On June 19, 2019, the Company received a letter (the “June Letter”) from the Staff notifying the Company that it had failed to regain compliance with the Market Value Rule and that such compliance failure serves as an additional basis for delisting the Company’s common stock from The Nasdaq Capital Market. The June Letter also noted that such letter served as formal notification that the Panel will consider the failure to regain compliance with the Market Value Rule in its decision regarding the Company’s continued listing on The Nasdaq Capital Market, and that the Company should present its views with respect to this additional compliance deficiency to the Panel in writing no later than June 26, 2019. The Company intends to present its views to the Panel no later than June 26, 2019.
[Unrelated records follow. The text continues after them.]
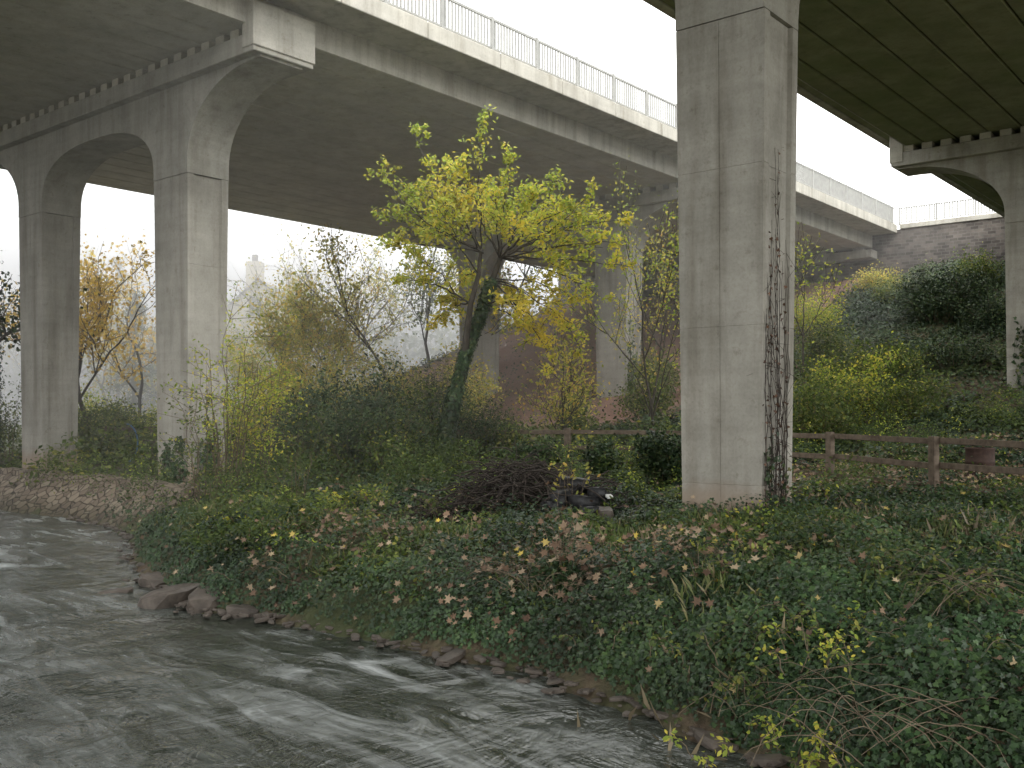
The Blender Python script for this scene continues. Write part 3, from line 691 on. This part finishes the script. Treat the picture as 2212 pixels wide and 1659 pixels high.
for (px,z,n,L) in ((2080,7.0,30,1.8),(2190,8.6,20,1.6),(1900,7.4,14,1.5),(1240,11.9,70,.9),(1180,12.1,50,.8),(620,14.3,16,.7),(1120,16.5,14,1.2),(1080,12.5,26,.7),(1000,17.5,20,1.3),(800,16.5,16,1.2),(1130,13.0,30,.9)):
    bramble('dead_stems',px,z,n,L,None,0,0,.75,M_twig,.35)
Sx('stump_regrowth',1215,11.9,.4,1.3,12,1,.12,L_brown,sig=.03,r=.006,tm='maple')
bramble('sycamore_seedling',1390,12.4,7,.5,L_yel,.15,4,.6,M_twig,.5,'maple')
Sx('stump_ivy',1200,11.9,.28,.35,20,40,.06,L_ivy,sig=.05,tm='ivy',fmin=0)
Sx('young_sapling',1570,20,.5,1.4,6,5,.08,L_yel,sig=.04,r=.006)
Sx('young_sapling',1235,16,.4,1.6,7,3,.08,L_yel,sig=.04,r=.006)
Sx('young_sapling',640,19,.5,2.2,7,5,.08,L_mid,sig=.05,r=.008)
# ---- climbers on columns
def climber(t0,q0,dt,dq,z0,z1,n,nl,mat,ls,name):
    e=empty(name);tb=Tubes(4);pp=[]
    for k in range(n):
        f=rng.random();zt=z0+(z1-z0)*rng.uniform(.4,1);m=24;zz=np.linspace(z0,zt,m)
        w=np.cumsum(rng.normal(0,.04,m));s=rng.uniform(0,.7)+w/max(abs(dt)+abs(dq),.1);s=np.clip(s,0,1)
        q=np.array([P(t0+dt*a,q0+dq*a,z) for a,z in zip(s,zz)]);q=q+rng.normal(0,.006,q.shape)
        tb.add(q,np.linspace(.009,.003,m));pp.append(q)
        for _ in range(6):
            j=rng.integers(2,m-1);d=unit(rng.normal(size=3)*[.5,.5,.8])*.35;qq=q[j]+d*np.linspace(0,1,4)[:,None];tb.add(qq,np.linspace(.004,.002,4))
    tb.make('stems',M_dtwig,e);p=tipleaves(pp,nl,.05);leaves('leaves',p,rng.normal(size=p.shape)+np.array(P(-.3,-1,0)),ls,mat,'ivy',e)
climber(14.3,6.70,1.0,0,-1.7,5.9,10,12,L_russet,.06,'virginia_creeper')
climber(14.45,6.68,.7,0,-1.7,2.9,5,18,L_russet,.07,'virginia_creeper')
climber(14.4,6.68,.8,0,-1.7,-.2,6,26,L_ivy,.08,'climbing_ivy')
climber(14.46,22.95,0,1.4,-2.2,.2,10,60,L_ivy,.1,'climbing_ivy')
climber(14.6,22.78,.9,0,-2.2,-.3,8,60,L_ivy,.1,'climbing_ivy')
climber(35.4,22.75,1.0,0,-.6,4.2,9,45,L_ivy,.13,'climbing_ivy')
climber(35.45,7.0,0,1.3,-.6,4.0,9,60,L_ivy,.13,'climbing_ivy')
p=np.array([P(14.14+rng.normal(0,.05),7.75+rng.normal(0,.25),-1.74+abs(rng.normal(0,.09))) for _ in range(1200)])
leaves('moss_patch',p,rng.normal(size=p.shape)+[0,-1,.5],.04,L_dark,'quad')

# ------------------------------------------------------------------ fence
def fence(pts,name='wooden_fence'):
    V=[];F=[]
    def box(c,ux,uy,uz):
        b=len(V)
        for s in ((-1,-1,-1),(1,-1,-1),(1,1,-1),(-1,1,-1),(-1,-1,1),(1,-1,1),(1,1,1),(-1,1,1)):
            V.append(tuple(c+s[0]*ux+s[1]*uy+s[2]*uz))
        F.extend([(b,b+3,b+2,b+1),(b+4,b+5,b+6,b+7),(b,b+1,b+5,b+4),(b+1,b+2,b+6,b+5),(b+2,b+3,b+7,b+6),(b+3,b,b+4,b+7)])
    P3=[np.array([x,y,float(hgt(x,y,False))]) for x,y in pts]
    for k,p in enumerate(P3):
        d=P3[min(k+1,len(P3)-1)]-P3[max(k-1,0)];d[2]=0;d=unit(d);n=np.array([-d[1],d[0],0])
        tilt=np.array([rng.normal(0,.02),rng.normal(0,.02),1])
        box(p+[0,0,.5],d*.08,n*.06,tilt*.68)
        if k<len(P3)-1:
            for h in (1.08,.66,.26):
                a=p+[0,0,h+rng.normal(0,.015)];b=P3[k+1]+[0,0,h+rng.normal(0,.015)]
                u=(b-a)/2;box((a+b)/2-n*.085,u*1.02,n*.022,np.array([0,0,.055]))
    o=mesh_py(name,V,F,M_wood);mo=o.modifiers.new('bev','BEVEL');mo.width=.008;mo.segments=1
fence([(9.2,12.6),(8.5,15.2),(7.65,18),(6.73,21),(5.4,23.4),(3.6,25.3),(1.5,26.8),(-1.0,28),(-3.6,28.9),(-6.2,29.6)])
fence([(S(225,36),36),(S(275,35.2),35.2),(S(330,34.8),34.8)])
tb=Tubes(8);a=np.linspace(-1.4,1.5,22);c=np.array([S(272,32),32,-1.0])
tb.add(np.stack([c[0]+np.cos(a)*.38,c[1]+0*a,c[2]+np.sin(a)*.62],-1),.022);tb.make('blue_water_pipe',M_blue)
def barrel(x,y):
    z0=float(hgt(x,y))-.02;n=32;prof=[(0,0),(.28,0),(.295,.02),(.285,.04),(.285,.28),(.30,.30),(.285,.32),(.285,.57),(.30,.59),(.285,.61),(.285,.85),(.30,.87),(.295,.89),(.27,.89),(.265,.5),(0,.48)]
    V=[];F=[]
    for r,h in prof:
        for k in range(n):
            a=k/n*2*math.pi;V.append((x+r*math.cos(a),y+r*math.sin(a),z0+h))
    for s in range(len(prof)-1):
        for k in range(n): F.append((s*n+k,s*n+(k+1)%n,(s+1)*n+(k+1)%n,(s+1)*n+k))
    mesh_py('rusty_oil_drum',V,F,M_rust,None,True)
barrel(S(2117,21),21)
# brush pile
tb=Tubes(4)
cx,cy=S(1130,17.0),17.0
for k in range(720):
    x=cx+rng.normal(0,.85);y=cy+rng.normal(0,.5);top=.8*math.exp(-((x-cx)/1.3)**2)*(.7+.6*float(vn(x*3,y*3,7)))+.06
    a=rng.uniform(0,3.14);L=rng.uniform(.3,1.3);g=float(hgt(x,y,True));zz=g+rng.random()*top
    d=np.array([math.cos(a),math.sin(a)*.7,rng.normal(0,.35)])*L/2;s=np.linspace(-1,1,7)[:,None]
    q=np.array([x,y,zz])+d*s+np.cumsum(rng.normal(0,.03,(7,3)),0)+np.array([0,0,-.12])*s**2*L
    q[:,2]=np.maximum(q[:,2],g+.01);tb.add(q,np.linspace(.013,.005,7))
tb.make('brush_pile',M_dtwig)
rocks('rubbish_bags',[(S(1215,16.2),16.2,-1.4,.34,.26,.24,1),(S(1262,16.0),16.0,-1.47,.36,.22,.2,2.3),(S(1238,16.5),16.5,-1.2,.36,.24,.2,3.1),(S(1290,16.3),16.3,-1.35,.32,.22,.18,4.2),(S(1195,15.9),15.9,-1.55,.28,.22,.2,5),(S(1270,15.8),15.8,-1.6,.3,.2,.16,6)],M_bag,None,True)
rocks('paper_litter',[(S(1316,16.0),16.0,-1.36,.13,.07,.035,2)],M_pap)
rocks('stone_block',[(S(1308,15.6),15.6,-1.6,.18,.15,.15,2)],M_rock)
# ------------------------------------------------------------------ house
def house():
    e=empty('stone_house');cx,cy=S(578,80),80
    M_w=mat_simple('cream_render',(.44,.39,.28),(.56,.51,.38),2);M_r=mat_simple('slate_roof',(.13,.12,.12),(.20,.19,.19),5);M_g,nt,out=newmat('window_glass');princ(nt,out,(.03,.035,.04),.1)
    def bx(name,x0,x1,y0,y1,z0,z1,m):
        V=[(x,y,z) for z in (z0,z1) for (x,y) in ((x0,y0),(x1,y0),(x1,y1),(x0,y1))]
        return mesh_py(name,[(a+cx,b+cy,c) for a,b,c in V],[(3,2,1,0),(4,5,6,7),(0,1,5,4),(1,2,6,5),(2,3,7,6),(3,0,4,7)],m,e)
    bx('walls',-3.2,3.2,-3,6,-2,7.4,M_w)
    V=[(-3.2,-3.01,7.4),(3.2,-3.01,7.4),(0,-3.01,10.2),(-3.2,6,7.4),(3.2,6,7.4),(0,6,10.2)]
    mesh_py('gable',[(a+cx,b+cy,c) for a,b,c in V],[(0,1,2),(5,4,3),(0,3,4,1)],M_w,e)
    V=[(-3.5,-3.3,7.2),(0,-3.3,10.35),(3.5,-3.3,7.2),(-3.5,6.3,7.2),(0,6.3,10.35),(3.5,6.3,7.2),(-3.5,-3.3,7.05),(0,-3.3,10.2),(3.5,-3.3,7.05)]
    mesh_py('roof',[(a+cx,b+cy,c) for a,b,c in V],[(0,3,4,1),(1,4,5,2),(6,0,1,7),(7,1,2,8)],M_r,e)
    bx('chimney_1',-1.5,-.3,-1,.2,8.5,12,M_w);bx('chimney_2',.8,1.8,3,4,8.5,11.6,M_w);bx('chimney_pot',-1.1,-.7,-.6,-.2,12,12.6,M_rust)
    for i,(x,z) in enumerate(((-1.6,5.2),(1.3,5.2),(-1.6,2.2),(1.3,2.2),(-.2,8.2))):
        bx('window_%d'%i,x-.5,x+.5,-3.06,-2.9,z-.75,z+.75,M_g);bx('sill_%d'%i,x-.6,x+.6,-3.15,-2.95,z-.9,z-.76,M_w)
        bx('glazing_bar_%d'%i,x-.03,x+.03,-3.09,-3.065,z-.75,z+.75,M_w)
house()
# ------------------------------------------------------------------ mist: dense bank behind, thin haze between/under the decks
B=Boxes();B.add(-60,140,40.4,170,-3.6,17)
m,nt,out=newmat('mist_volume');vs=N(nt,'ShaderNodeVolumeScatter',inp={'Color':(1,.995,.975,1),'Density':.036,'Anisotropy':.0});nt.links.new(vs.outputs[0],out.inputs['Volume'])
B.make('mist',m)
B=Boxes();B.add(8,56,12.9,40.3,-3.6,9.1)
m,nt,out=newmat('haze_volume');vs=N(nt,'ShaderNodeVolumeScatter',inp={'Color':(1,.995,.975,1),'Density':.006,'Anisotropy':.3});nt.links.new(vs.outputs[0],out.inputs['Volume'])
B.make('mist',m)
# ------------------------------------------------------------------ world, light, camera
w=bpy.data.worlds.new('World');scene.world=w;w.use_nodes=True;nt=w.node_tree;nt.nodes.clear()
out=nt.nodes.new('ShaderNodeOutputWorld');bg=nt.nodes.new('ShaderNodeBackground')
sky=nt.nodes.new('ShaderNodeTexSky');sky.sky_type='NISHITA';sky.sun_disc=False
SUN=np.array([.3,-.6,.8]);SUN/=np.linalg.norm(SUN)
sky.sun_elevation=math.asin(SUN[2]);sky.sun_rotation=math.atan2(SUN[0],SUN[1]);sky.dust_density=5;sky.air_density=1
hs=nt.nodes.new('ShaderNodeHueSaturation');hs.inputs['Saturation'].default_value=.12;nt.links.new(sky.outputs[0],hs.inputs['Color'])
col=mix(nt,.75,hs.outputs[0],(28,28,27.4))
nt.links.new(col,bg.inputs['Color']);bg.inputs['Strength'].default_value=.15;nt.links.new(bg.outputs[0],out.inputs[0])
sd=bpy.data.lights.new('sun','SUN');sd.energy=1.5;sd.angle=math.radians(25);sd.color=(1,.97,.92)
so=link(bpy.data.objects.new('sun',sd))
from mathutils import Vector
so.rotation_euler=Vector(SUN).to_track_quat('Z','Y').to_euler()
cd=bpy.data.cameras.new('camera');cd.sensor_width=36;cd.lens=36*2144/2212;cd.shift_y=60.5/2212;cd.clip_end=3000;cd.clip_start=.05
co=link(bpy.data.objects.new('camera',cd));co.location=(0,0,0);co.rotation_euler=(math.radians(90),0,0);scene.camera=co
scene.view_settings.view_transform='Standard';scene.view_settings.look='None';scene.view_settings.exposure=0
print('BUILD',time.time()-T0,sum(len(o.data.polygons) for o in bpy.data.objects if o.type=='MESH'))
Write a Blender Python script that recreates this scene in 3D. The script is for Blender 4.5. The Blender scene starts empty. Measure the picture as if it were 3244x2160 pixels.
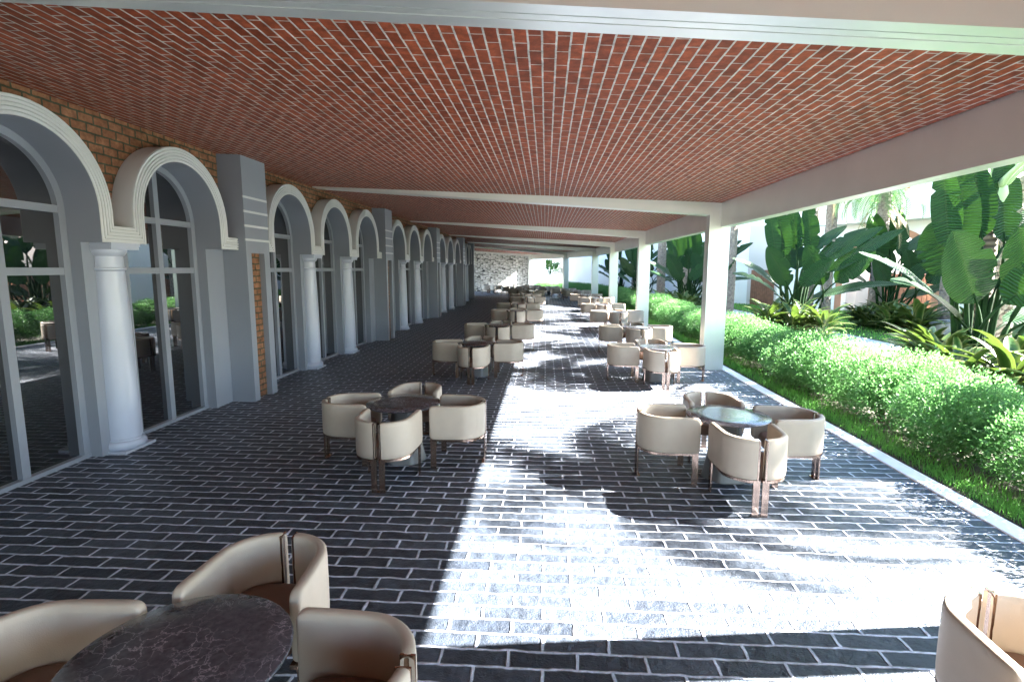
import bpy, math, random
from math import sin, cos, pi, sqrt, radians as R, atan2
from mathutils import Vector as V, Matrix, noise

scene = bpy.context.scene
COL = scene.collection
random.seed(7)

# ------------------------------------------------------------------ materials
def new_mat(name):
    m = bpy.data.materials.new(name); m.use_nodes = True
    nt = m.node_tree
    return m, nt, nt.nodes['Principled BSDF']

def N(nt, t, **kw):
    n = nt.nodes.new(t)
    for k, v in kw.items():
        if k in n.inputs.keys(): n.inputs[k].default_value = v
        else: setattr(n, k, v)
    return n

def L(nt, a, b): nt.links.new(a, b)

def rgb(c): return (c[0], c[1], c[2], 1)

def ramp(nt, fac, stops):
    r = nt.nodes.new('ShaderNodeValToRGB')
    e = r.color_ramp.elements
    while len(e) < len(stops): e.new(0.5)
    for i, (p, c) in enumerate(stops):
        e[i].position = p; e[i].color = rgb(c) if len(c) == 3 else c
    L(nt, fac, r.inputs['Fac'])
    return r

def plain(name, col, rough=.5, metal=0., var=.08, scale=3., bump=0., bscale=60., spec=.5):
    m, nt, b = new_mat(name)
    tc = N(nt, 'ShaderNodeTexCoord')
    n = N(nt, 'ShaderNodeTexNoise', Scale=scale, Detail=5.)
    L(nt, tc.outputs['Object'], n.inputs['Vector'])
    lo = [max(0, c*(1-var)) for c in col]; hi = [min(1, c*(1+var)) for c in col]
    r = ramp(nt, n.outputs['Fac'], [(.3, lo), (.7, hi)])
    L(nt, r.outputs['Color'], b.inputs['Base Color'])
    b.inputs['Roughness'].default_value = rough; b.inputs['Metallic'].default_value = metal
    b.inputs['Specular IOR Level'].default_value = spec
    if bump:
        n2 = N(nt, 'ShaderNodeTexNoise', Scale=bscale, Detail=3.)
        L(nt, tc.outputs['Object'], n2.inputs['Vector'])
        bp = N(nt, 'ShaderNodeBump', Strength=bump, Distance=.01)
        L(nt, n2.outputs['Fac'], bp.inputs['Height']); L(nt, bp.outputs['Normal'], b.inputs['Normal'])
    return m

def brick_mat(name, axes, bw, rh, mortar, c1, c2, cm, rough, distort=.012, dscale=7., bumpd=.008, strength=.9, rmort=.8, smooth=.25, spec=.5, ustretch=1.):
    m, nt, b = new_mat(name)
    tc = N(nt, 'ShaderNodeTexCoord')
    sep = N(nt, 'ShaderNodeSeparateXYZ'); L(nt, tc.outputs['Object'], sep.inputs[0])
    cmb = N(nt, 'ShaderNodeCombineXYZ')
    L(nt, sep.outputs[axes[0]], cmb.inputs[0]); L(nt, sep.outputs[axes[1]], cmb.inputs[1])
    no = N(nt, 'ShaderNodeTexNoise', Scale=dscale, Detail=2.); L(nt, cmb.outputs[0], no.inputs['Vector'])
    sub = N(nt, 'ShaderNodeVectorMath', operation='SUBTRACT'); L(nt, no.outputs['Color'], sub.inputs[0]); sub.inputs[1].default_value = (.5, .5, .5)
    sc = N(nt, 'ShaderNodeVectorMath', operation='SCALE'); L(nt, sub.outputs[0], sc.inputs[0]); sc.inputs['Scale'].default_value = distort*2
    add = N(nt, 'ShaderNodeVectorMath', operation='ADD'); L(nt, cmb.outputs[0], add.inputs[0]); L(nt, sc.outputs[0], add.inputs[1])
    st_ = N(nt, 'ShaderNodeVectorMath', operation='MULTIPLY'); L(nt, add.outputs[0], st_.inputs[0]); st_.inputs[1].default_value = (ustretch, 1, 1); add = st_
    bt = N(nt, 'ShaderNodeTexBrick', Scale=1.)
    bt.offset = .5
    L(nt, add.outputs[0], bt.inputs['Vector'])
    for k, v in (('Brick Width', bw*ustretch), ('Row Height', rh), ('Mortar Size', mortar), ('Mortar Smooth', smooth), ('Bias', 0.)): bt.inputs[k].default_value = v
    bt.inputs['Color1'].default_value = rgb(c1); bt.inputs['Color2'].default_value = rgb(c2); bt.inputs['Mortar'].default_value = rgb(cm)
    n2 = N(nt, 'ShaderNodeTexNoise', Scale=9., Detail=6., Roughness=.65); L(nt, cmb.outputs[0], n2.inputs['Vector'])
    mix = N(nt, 'ShaderNodeMix', data_type='RGBA', blend_type='MULTIPLY'); mix.inputs[0].default_value = 1.
    r = ramp(nt, n2.outputs['Fac'], [(.28, (.5, .5, .5)), (.5, (.95, .95, .95)), (.72, (1.5, 1.5, 1.5))])
    L(nt, bt.outputs['Color'], mix.inputs[6]); L(nt, r.outputs['Color'], mix.inputs[7])
    L(nt, mix.outputs[2], b.inputs['Base Color'])
    rr = N(nt, 'ShaderNodeMapRange'); L(nt, bt.outputs['Fac'], rr.inputs[0]); rr.inputs[3].default_value = rough; rr.inputs[4].default_value = rmort
    L(nt, rr.outputs[0], b.inputs['Roughness'])
    b.inputs['Specular IOR Level'].default_value = spec
    n3 = N(nt, 'ShaderNodeTexNoise', Scale=90., Detail=4.); L(nt, cmb.outputs[0], n3.inputs['Vector'])
    n4 = N(nt, 'ShaderNodeTexNoise', Scale=12., Detail=3.); L(nt, cmb.outputs[0], n4.inputs['Vector'])
    m1 = N(nt, 'ShaderNodeMath', operation='MULTIPLY_ADD'); L(nt, n3.outputs['Fac'], m1.inputs[0]); m1.inputs[1].default_value = .22; L(nt, bt.outputs['Fac'], m1.inputs[2])
    m2 = N(nt, 'ShaderNodeMath', operation='MULTIPLY_ADD'); L(nt, n4.outputs['Fac'], m2.inputs[0]); m2.inputs[1].default_value = .7; L(nt, m1.outputs[0], m2.inputs[2])
    bp = N(nt, 'ShaderNodeBump', Strength=strength, Distance=bumpd)
    L(nt, m2.outputs[0], bp.inputs['Height']); L(nt, bp.outputs['Normal'], b.inputs['Normal'])
    return m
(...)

Upon the terms and subject to the satisfaction of the conditions described in the Merger Agreement, including approval of the transaction by Histogenics’ stockholders and Ocugen’s stockholders, Merger Sub will be merged with and into Ocugen, with Ocugen surviving the Merger as a wholly-owned subsidiary of Histogenics. The closing of the Merger is subject to satisfaction or waiver of certain customary closing conditions. The Merger Agreement contemplates that, in connection with the closing of the Merger, the Company’s common stock would continue to be listed on The Nasdaq Capital Market. There can be no assurances that the combined company will meet the initial listing requirements of The Nasdaq Capital Market upon consummation of the Merger.